** The problem **
Give the lines of the material verbatim, from the first line to the line with "R_ = random.Random(7)", including both.

** Material provided **
▼
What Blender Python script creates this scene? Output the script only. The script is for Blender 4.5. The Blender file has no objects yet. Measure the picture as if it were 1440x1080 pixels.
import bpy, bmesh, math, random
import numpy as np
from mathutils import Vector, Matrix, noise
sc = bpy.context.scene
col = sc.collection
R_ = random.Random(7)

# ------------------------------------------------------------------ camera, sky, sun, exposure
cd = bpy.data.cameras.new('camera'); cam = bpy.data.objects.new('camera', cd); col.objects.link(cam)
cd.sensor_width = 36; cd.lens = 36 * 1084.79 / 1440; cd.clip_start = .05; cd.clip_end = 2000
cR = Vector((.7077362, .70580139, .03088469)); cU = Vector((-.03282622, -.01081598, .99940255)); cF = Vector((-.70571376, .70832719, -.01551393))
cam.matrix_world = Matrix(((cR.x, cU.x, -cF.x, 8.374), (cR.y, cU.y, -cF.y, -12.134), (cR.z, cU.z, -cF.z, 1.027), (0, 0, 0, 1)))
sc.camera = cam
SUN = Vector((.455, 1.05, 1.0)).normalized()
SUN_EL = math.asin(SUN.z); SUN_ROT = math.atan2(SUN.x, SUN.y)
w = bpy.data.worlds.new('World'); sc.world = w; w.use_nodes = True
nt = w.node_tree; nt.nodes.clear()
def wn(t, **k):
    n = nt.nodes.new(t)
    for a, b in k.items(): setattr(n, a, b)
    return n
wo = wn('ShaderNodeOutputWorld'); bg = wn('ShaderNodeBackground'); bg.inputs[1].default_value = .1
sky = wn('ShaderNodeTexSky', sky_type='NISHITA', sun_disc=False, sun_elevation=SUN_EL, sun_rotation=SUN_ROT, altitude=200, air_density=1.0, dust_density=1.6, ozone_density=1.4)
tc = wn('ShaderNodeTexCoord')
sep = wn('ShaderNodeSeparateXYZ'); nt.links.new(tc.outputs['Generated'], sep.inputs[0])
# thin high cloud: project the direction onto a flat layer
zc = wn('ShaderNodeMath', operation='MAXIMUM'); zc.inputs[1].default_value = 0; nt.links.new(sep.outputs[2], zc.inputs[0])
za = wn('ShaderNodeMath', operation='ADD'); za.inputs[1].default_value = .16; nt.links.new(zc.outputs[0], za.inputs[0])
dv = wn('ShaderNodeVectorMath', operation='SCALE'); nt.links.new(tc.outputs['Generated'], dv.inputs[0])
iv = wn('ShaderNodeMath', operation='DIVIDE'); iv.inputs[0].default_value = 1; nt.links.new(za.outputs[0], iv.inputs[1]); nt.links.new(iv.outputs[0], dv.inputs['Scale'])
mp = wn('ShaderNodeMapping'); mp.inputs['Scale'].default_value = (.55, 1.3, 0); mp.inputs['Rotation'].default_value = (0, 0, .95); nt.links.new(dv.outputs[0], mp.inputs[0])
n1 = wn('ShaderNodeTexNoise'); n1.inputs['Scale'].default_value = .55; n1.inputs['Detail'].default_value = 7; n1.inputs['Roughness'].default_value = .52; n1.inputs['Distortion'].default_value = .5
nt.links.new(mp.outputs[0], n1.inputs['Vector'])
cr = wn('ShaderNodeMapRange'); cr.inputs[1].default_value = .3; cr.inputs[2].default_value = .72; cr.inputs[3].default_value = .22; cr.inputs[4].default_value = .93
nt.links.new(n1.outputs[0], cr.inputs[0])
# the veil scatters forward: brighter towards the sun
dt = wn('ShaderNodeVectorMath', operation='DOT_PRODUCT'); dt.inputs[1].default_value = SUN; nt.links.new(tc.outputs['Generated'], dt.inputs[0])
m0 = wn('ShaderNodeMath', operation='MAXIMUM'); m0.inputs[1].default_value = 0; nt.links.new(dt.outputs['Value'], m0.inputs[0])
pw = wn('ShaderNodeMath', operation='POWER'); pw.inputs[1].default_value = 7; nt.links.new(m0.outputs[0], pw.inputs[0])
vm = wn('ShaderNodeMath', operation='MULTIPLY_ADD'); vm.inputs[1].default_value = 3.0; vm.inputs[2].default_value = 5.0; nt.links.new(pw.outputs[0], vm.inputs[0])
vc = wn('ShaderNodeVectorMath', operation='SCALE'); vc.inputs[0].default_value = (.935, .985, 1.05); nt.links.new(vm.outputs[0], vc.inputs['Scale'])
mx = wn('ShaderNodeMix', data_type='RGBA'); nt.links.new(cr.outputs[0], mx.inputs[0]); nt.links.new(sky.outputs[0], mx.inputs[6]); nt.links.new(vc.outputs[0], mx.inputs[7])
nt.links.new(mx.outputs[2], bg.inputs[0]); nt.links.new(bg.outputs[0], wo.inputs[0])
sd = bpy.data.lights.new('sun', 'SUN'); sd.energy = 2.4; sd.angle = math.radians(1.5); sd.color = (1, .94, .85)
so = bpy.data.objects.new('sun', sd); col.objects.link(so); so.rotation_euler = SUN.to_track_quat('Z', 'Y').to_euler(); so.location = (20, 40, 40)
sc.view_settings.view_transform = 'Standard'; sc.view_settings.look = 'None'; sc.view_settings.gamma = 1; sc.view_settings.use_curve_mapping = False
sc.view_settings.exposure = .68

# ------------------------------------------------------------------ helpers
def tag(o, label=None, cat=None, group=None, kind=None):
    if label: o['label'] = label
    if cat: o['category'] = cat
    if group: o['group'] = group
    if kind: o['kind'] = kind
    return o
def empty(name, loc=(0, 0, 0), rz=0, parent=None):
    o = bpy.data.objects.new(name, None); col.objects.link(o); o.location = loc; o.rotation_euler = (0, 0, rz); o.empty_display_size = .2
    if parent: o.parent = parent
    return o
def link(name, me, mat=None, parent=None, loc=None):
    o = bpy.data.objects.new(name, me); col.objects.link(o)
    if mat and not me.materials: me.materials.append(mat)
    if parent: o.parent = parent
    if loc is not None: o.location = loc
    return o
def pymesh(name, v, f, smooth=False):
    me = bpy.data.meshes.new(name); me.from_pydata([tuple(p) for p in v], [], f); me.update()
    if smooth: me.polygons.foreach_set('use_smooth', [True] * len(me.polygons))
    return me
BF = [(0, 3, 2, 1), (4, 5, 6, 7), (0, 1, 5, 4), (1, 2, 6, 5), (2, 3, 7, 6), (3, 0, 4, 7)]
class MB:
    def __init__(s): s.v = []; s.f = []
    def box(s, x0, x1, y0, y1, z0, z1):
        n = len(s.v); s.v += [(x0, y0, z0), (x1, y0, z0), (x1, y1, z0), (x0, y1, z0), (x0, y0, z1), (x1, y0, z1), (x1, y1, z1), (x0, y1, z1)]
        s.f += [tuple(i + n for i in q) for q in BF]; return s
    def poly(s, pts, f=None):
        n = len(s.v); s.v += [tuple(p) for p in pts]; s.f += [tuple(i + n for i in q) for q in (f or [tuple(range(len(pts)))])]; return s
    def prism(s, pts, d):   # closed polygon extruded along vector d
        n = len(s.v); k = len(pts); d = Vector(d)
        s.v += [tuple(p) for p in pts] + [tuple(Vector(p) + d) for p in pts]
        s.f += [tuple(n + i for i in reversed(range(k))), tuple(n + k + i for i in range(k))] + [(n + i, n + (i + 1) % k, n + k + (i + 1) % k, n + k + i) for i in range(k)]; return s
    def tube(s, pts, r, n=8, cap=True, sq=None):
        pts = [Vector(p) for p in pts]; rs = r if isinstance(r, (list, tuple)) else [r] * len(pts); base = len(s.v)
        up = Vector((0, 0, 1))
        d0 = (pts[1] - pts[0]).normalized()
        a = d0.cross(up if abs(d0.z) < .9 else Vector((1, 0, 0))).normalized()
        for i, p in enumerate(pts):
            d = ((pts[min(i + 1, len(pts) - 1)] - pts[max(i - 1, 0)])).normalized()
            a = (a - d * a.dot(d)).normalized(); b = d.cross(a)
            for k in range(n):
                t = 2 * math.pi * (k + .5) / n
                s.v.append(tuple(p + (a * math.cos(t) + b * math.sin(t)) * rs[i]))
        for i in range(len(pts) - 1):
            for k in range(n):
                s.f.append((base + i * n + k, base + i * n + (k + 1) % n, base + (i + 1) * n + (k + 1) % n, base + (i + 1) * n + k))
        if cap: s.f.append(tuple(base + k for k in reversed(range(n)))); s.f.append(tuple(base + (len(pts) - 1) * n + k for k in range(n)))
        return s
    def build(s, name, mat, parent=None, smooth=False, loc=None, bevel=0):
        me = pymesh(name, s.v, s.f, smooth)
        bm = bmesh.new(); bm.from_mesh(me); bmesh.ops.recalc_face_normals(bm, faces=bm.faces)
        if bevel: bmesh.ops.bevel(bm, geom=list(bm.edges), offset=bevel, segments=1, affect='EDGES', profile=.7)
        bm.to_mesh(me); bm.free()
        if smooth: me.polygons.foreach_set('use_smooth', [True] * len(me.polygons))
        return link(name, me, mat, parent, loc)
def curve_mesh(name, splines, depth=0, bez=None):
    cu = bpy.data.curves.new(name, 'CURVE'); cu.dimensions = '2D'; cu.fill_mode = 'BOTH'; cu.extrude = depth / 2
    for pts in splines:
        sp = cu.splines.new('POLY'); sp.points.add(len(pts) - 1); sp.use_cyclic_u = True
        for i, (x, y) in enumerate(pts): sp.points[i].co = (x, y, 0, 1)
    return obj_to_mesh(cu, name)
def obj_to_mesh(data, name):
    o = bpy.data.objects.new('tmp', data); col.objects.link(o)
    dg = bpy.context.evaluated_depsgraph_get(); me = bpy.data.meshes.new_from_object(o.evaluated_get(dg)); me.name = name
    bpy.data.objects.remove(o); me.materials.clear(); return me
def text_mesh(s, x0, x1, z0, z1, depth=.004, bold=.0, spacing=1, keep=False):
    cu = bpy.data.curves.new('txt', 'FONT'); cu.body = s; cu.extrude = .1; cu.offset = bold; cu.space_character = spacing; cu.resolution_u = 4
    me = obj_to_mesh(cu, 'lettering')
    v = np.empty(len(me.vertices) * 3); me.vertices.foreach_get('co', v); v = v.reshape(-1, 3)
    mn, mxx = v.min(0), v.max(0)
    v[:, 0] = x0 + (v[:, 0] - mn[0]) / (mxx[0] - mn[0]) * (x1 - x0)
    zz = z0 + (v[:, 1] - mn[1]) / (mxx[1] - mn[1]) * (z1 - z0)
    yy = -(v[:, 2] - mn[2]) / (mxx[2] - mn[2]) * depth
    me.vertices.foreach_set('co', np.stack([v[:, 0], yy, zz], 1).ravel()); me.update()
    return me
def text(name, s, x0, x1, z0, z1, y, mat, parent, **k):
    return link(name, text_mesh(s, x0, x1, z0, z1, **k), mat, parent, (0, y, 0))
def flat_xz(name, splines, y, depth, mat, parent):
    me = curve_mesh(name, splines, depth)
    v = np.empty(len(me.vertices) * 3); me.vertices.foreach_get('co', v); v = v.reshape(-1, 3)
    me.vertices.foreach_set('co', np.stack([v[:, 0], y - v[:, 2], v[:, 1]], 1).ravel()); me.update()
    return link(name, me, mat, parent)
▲
** Task result **
What Blender Python script creates this scene? Output the script only. The script is for Blender 4.5. The Blender file has no objects yet. Measure the picture as if it were 1440x1080 pixels.
import bpy, bmesh, math, random
import numpy as np
from mathutils import Vector, Matrix, noise
sc = bpy.context.scene
col = sc.collection
R_ = random.Random(7)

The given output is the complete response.